Their “war” culminated six years ago, when Constantinople Patriarch Bartholomew I and his Synod recognised the independence of the Ukrainian Orthodox Church, which was met with celebration in Ukraine and as a “disaster” in Moscow.

Despite their deep divisions, Orthodox Christians will celebrate a historic jubilee next year, marking 1,700 years since the first council of Christian bishops in Nicaea (modern-day Turkey).

The Russian Orthodox Church does not want to participate in ecumenical events with Western Christians

In an endeavour to bridge the centuries-old divide between the two Christian camps, Patriarch Bartholomew and Pope Francis will commemorate this historic day for Christianity with a combined celebration in Nicaea.

However, the Russian Orthodox Church does not want to participate in ecumenical events with Western Christians. It has been sliding towards expulsion from the World Council of Churches, a global ecumenical forum, which warned last April that such a possibility was real.

The reason is that Moscow Patriarch Kirill, as chairman, signed the declaration of the World Russian People's Council forum celebrating the aggression against Ukraine as a “new stage in the Russian people's national liberation struggle” against the “criminal Kyiv regime and the collective West behind it” and must end with the “entire territory of modern Ukraine” locked in a “zone of exclusive Russian influence”.

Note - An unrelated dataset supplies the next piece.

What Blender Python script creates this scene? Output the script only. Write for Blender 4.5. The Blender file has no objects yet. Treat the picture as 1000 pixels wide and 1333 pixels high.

Expansion of influence in Africa

The Russian Orthodox Church has also been suffering heavy criticism from political bodies, such as the Council of Europe, which last April marked it as a factor in “abuse of religion and the distortion of the Christian Orthodox tradition”".

“The hierarchy of the Moscow Patriarchate of the Russian Orthodox Church, including Patriarch Kirill, has been championing the Russkiy Mir ideology, declaring the war against Ukraine and the “satanic” West as a “holy war of all Russians”, urging Orthodox believers to sacrifice themselves for their country", stated the declaration of the Parliamentary Assembly of the Council of Europe, the organisation from which Russia was expelled due to its aggression against Ukraine.

Patriarch Kiril
With its priests' unwavering support for the aggression against Ukraine, the Russian Orthodox Church has been rapidly expanding its influence - Patriarch Kiril

However, clerics in Moscow do not pay much attention to the appeals of international bodies or other Orthodox churches. With its priests' unwavering support for the aggression against Ukraine, the Russian Orthodox Church has been rapidly expanding its influence, particularly in Africa.

Just before the Russian attack on Ukraine, the Moscow Church formed two new dioceses in Africa (Cairo and Johannesburg), thus violating the jurisdiction of Alexandria's Patriarchate.

This step has been motivated by profane, not religious motives, because it represents a kind of revenge against Alexandria's Patriarch Theodore II, given that he recognised the autocephaly of the Ukrainian Orthodox Church.

In a few months, in July, 970 years since the Great Schism, the separation of Christianity into West and East will be marked. The Eastern Orthodox Churches are heading towards this great historical date with a heavy burden of division in their own block.